Vu sa triple personnalité, je comprends parfaitement pourquoi le Sovereign divise les dégustateurs sur Tobaccoreviews. Pour les uns c’est un des meilleurs VA/perique qu’ils aient goûtés. Pour les autres c’est un mélange sans intérêt. Moi, je partage les deux avis. Tel qu’il s’est présente pendant mes premiers essais, je trouve le Sovereign vraiment excellent, alors que la majorité de mes fumages ultérieurs m’ont déçu.

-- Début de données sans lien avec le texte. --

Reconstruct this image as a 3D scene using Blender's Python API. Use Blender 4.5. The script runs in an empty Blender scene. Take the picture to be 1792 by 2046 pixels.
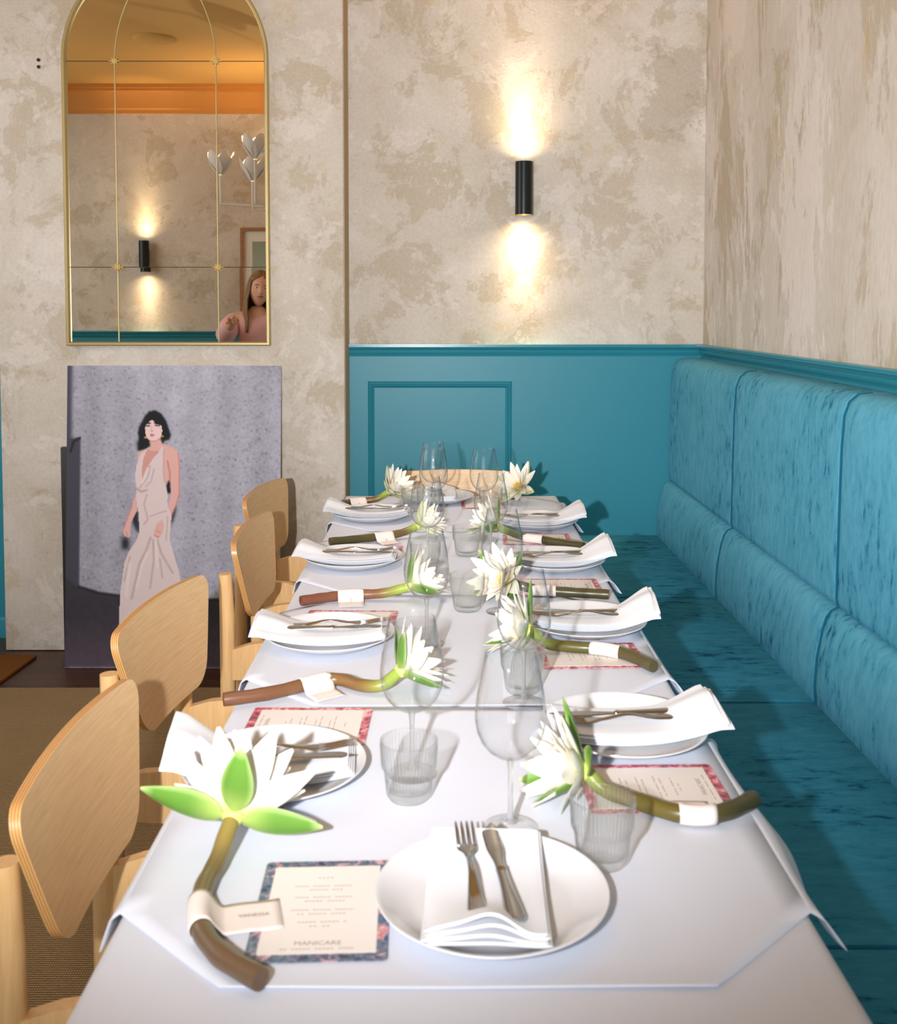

Un dernier mot sur le cidre. Sa présence m’a complètement échappé. D’ailleurs, ça ne peut pas être un ingrédient-clé puisqu’en 2022 Kopp s’est mis à employer du miel au lieu de cidre. Parallèlement une bonne partie du perique a été remplacée par du kentucky. C’est en tout cas ce que je lis ici et là. Ceci dit, je continue à trouver sur le marché américain une multitude de descriptifs qui mentionnent toujours la présence de cidre. Il y en a même qui prétendent que le Sovereign ne contient aucun topping. Pour trancher, j’ai consulté le site de l’Arango Cigar Company, l’importateur et le distributeur de la gamme Wessex. Surprise : s’ils confirment l’emploi de miel, ils ne mentionnent ni perique ni kentucky. Soupir.